Frisking the Founding Fathers
Americans angry at getting patted down in airports should look in the mirror.
In Promised Land, Crusader State, perhaps the most brilliant, erudite, and lastingly relevant book on U.S. foreign policy, professor Walter A. McDougall writes:
American Exceptionalism as our founders conceived it was defined by what America was, at home. Foreign policy existed to defend, not define, what America was. In given circumstances all sorts of tactics might be expedient save only one that defeated its purpose by eroding domestic unity and liberty.
Today, sadly, it is commonplace verging on a truism to say that U.S. foreign policy in the Muslim world under President Obama and his three predecessors is “eroding domestic unity and liberty.” As this is being written, for example, we are seeing the impact of “National Opt Out Day,” as Americans react by refusing treatment at airports usually reserved for visits to gynecologists and proctologists. Their anger is real and apparently durable, but their understanding of the main factor reducing their “domestic unity and liberty“ is uncertain at best. They seem unaware that the Transportation Security Agency’s inspection regime is not only the result of al-Qaeda’s actions but also of the Muslim world’s negative reaction to the prolonged and unbridled interventionism of their own government.
The invasive—a new synonym for both “absurd” and “prurient”?—TSA procedures deployed since the failed suicide attack on a U.S. airliner last Christmas and the recent al-Qaeda operation to bomb cargo aircraft are only the most recent examples of the hatred America earns when U.S. political leaders—contra the Founders—attempt to define America by what we do abroad. Messrs. Barack Obama, George.W. Bush, Bill Clinton, and George H. W. Bush have each been advocates, in form if not in name, of what the elder Mr. Bush called the “New World Order,” an effort to impose Western, capitalist, and secular values and structures on non-Westerners as part of what Mr. Kipling would have aptly described as the “white man’s burden” of making “our little brown brothers” just like us.

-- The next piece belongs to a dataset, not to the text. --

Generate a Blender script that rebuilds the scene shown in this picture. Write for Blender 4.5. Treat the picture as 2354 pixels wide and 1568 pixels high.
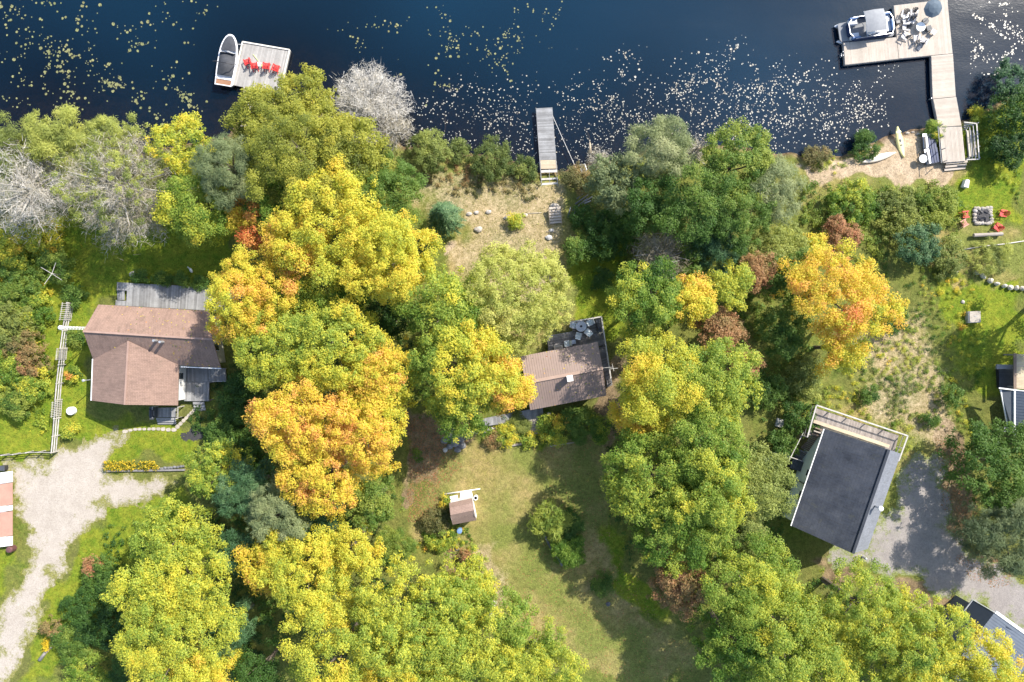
import bpy, bmesh, math, random
import numpy as np
from mathutils import Vector, Matrix
# ------------------------------------------------------------------ clear, camera, world, sun
for o in list(bpy.data.objects):
    bpy.data.objects.remove(o, do_unlink=True)
SC = bpy.context.scene
COL = SC.collection
R = math.radians
random.seed(11)
RNG = np.random.default_rng(11)
S = 20.84                 # survey units per metre at lake level
CAMH = 75.3               # drone height above the lake, metres
GZ = 0.6                  # height of the shore land above the lake
cam_d = bpy.data.cameras.new('camera')
cam = bpy.data.objects.new('camera', cam_d)
COL.objects.link(cam)
cam.location = (0, 0, CAMH)
cam.rotation_euler = (0, 0, 0)
cam_d.sensor_width = 36
cam_d.lens = 24
cam_d.clip_end = 3000
SC.camera = cam
SUN_EL, SUN_AZ = R(43), math.atan2(0.66, 0.75)      # azimuth measured from +X
w = bpy.data.worlds.new('World')
SC.world = w
w.use_nodes = True
nt = w.node_tree
nt.nodes.clear()
sky = nt.nodes.new('ShaderNodeTexSky')
sky.sky_type = 'NISHITA'
sky.sun_disc = False
sky.sun_elevation = SUN_EL
sky.sun_rotation = R(90) - SUN_AZ
sky.air_density = 1.0
sky.dust_density = 1.0
bg = nt.nodes.new('ShaderNodeBackground')
bg.inputs[1].default_value = 0.15
out = nt.nodes.new('ShaderNodeOutputWorld')
nt.links.new(sky.outputs[0], bg.inputs[0])
nt.links.new(bg.outputs[0], out.inputs[0])
sl = bpy.data.lights.new('sun', 'SUN')
sl.energy = 4.3
sl.angle = R(0.5)
sl.color = (1.0, 0.945, 0.86)
so = bpy.data.objects.new('sun', sl)
COL.objects.link(so)
LDIR = Vector((math.cos(SUN_AZ) * math.cos(SUN_EL), math.sin(SUN_AZ) * math.cos(SUN_EL), math.sin(SUN_EL)))
so.rotation_euler = (-LDIR).to_track_quat('-Z', 'Y').to_euler()
so.location = (0, 0, 90)
SC.view_settings.view_transform = 'Standard'
SC.view_settings.look = 'None'
SC.view_settings.exposure = 1.0
SC.view_settings.gamma = 1
SC.view_settings.use_curve_mapping = False
SC.render.engine = 'CYCLES'
SC.cycles.max_bounces = 6
SC.cycles.diffuse_bounces = 3
SC.cycles.transmission_bounces = 3
SC.cycles.transparent_max_bounces = 6
SC.render.resolution_x = 1024
SC.render.resolution_y = 682

def at(u, v, z=GZ):
    """survey point (as read on the photo) lying at height z -> metres"""
    k = (CAMH - z) / CAMH / S
    return Vector(((u - 1177) * k, (784 - v) * k, z))

# ------------------------------------------------------------------ object helpers
def tag(o, label=None, cat=None, group=None, kind=None):
    if label: o['label'] = label
    if cat: o['category'] = cat
    if group: o['group'] = group
    if kind: o['kind'] = kind
    return o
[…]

In the Muslim world, Washington’s four-president-long campaign of making good Americans out of Muslims has seen a variety of interesting programs, among them Mr. G.H.W. Bush’s positing and advocacy of America’s right to reorder the world, including Muslim countries; Mr. Clinton’s attempt to force Afghanistan’s Mullah Omar to install Western-style women’s rights; Mr. G.W. Bush’s wars to impose secular democracy on Islamic states; Mr. Obama’s lying definition of jihad as solely an agenda for personal improvement, like Alcoholics Anonymous; and urgings by all four that it would be wise to edit Allah’s revelations in the Koran so as to delete all that troublesome, archaic stuff about a Muslim’s responsibility to defend his faith and brethren.
What this amounts to, of course, is a Muslim-world perception—and one not limited to al-Qaeda and other Islamists—that Washington is waging a rather intense cultural war on the Islamic civilization, as well as an anti-Islamic, military/foreign-policy war in the form of the occupations of Afghanistan and Iraq; unqualified support for Israel; and the protection of multiple Muslim tyrants and police states.
Obviously, all these presidential initiatives amount to an intentional use of U.S. foreign policy to define America’s worth by what we do abroad. More women voting, more secular democracies, and a defanged Koran that more resembles the mamby-pamby substance of modern Christian doctrine would all be good things in the American mind and would allow Americans—or at least their governing elite—to feel good about what they have accomplished. And it must be stressed that there is nothing inherently evil in these presidential initiatives, though their inherent ignorance of non-Western cultures merits deep worry. The problem is simply that they have caused our present war with Islam, and so have led to the defensive attacks by al-Qaeda and other Islamists which, in turn, have led to government actions that have prompted “National Opt Out Day” and are reducing “domestic unity and liberty.”
As Professor McDougall proves in his timeless book, the Founders always yield wisdom, liberty and safety for Americans when we take time to pat them down. Indeed, the Founders’ work suggests the current anger of everyday Americans should actually be directed at themselves. They, after all, have elected the last four interventionist presidents who have waged what most Muslims perceive as a cultural, military and foreign-policy war against Islam meant to remake Muslims in contemporary America’s militantly secular image. McDougall cites a sane Arkansan named J. William Fulbright as follows: Americans must always doubt
the ability of the United States or any other Western country . . . to create stability where there is chaos, the will to fight where there is defeatism, democracy where there is no tradition of it, and honest government where corruption is almost a way of life.
Today’s angry Americans, then, ought to look in the mirror and see that they are responsible for electing interventionist presidents who are reducing domestic unity and liberty, and that the simple and correct antidote for that deterioration is to stop voting for interventionists who define America’s worth by interfering in foreign cultures they deem odious but do not understand. Patting down the Founders, as McDougall says, will show Americans that the Founders “flatly denied that the United States ought to be in the business of changing the world, lest it only change itself—for the worse.”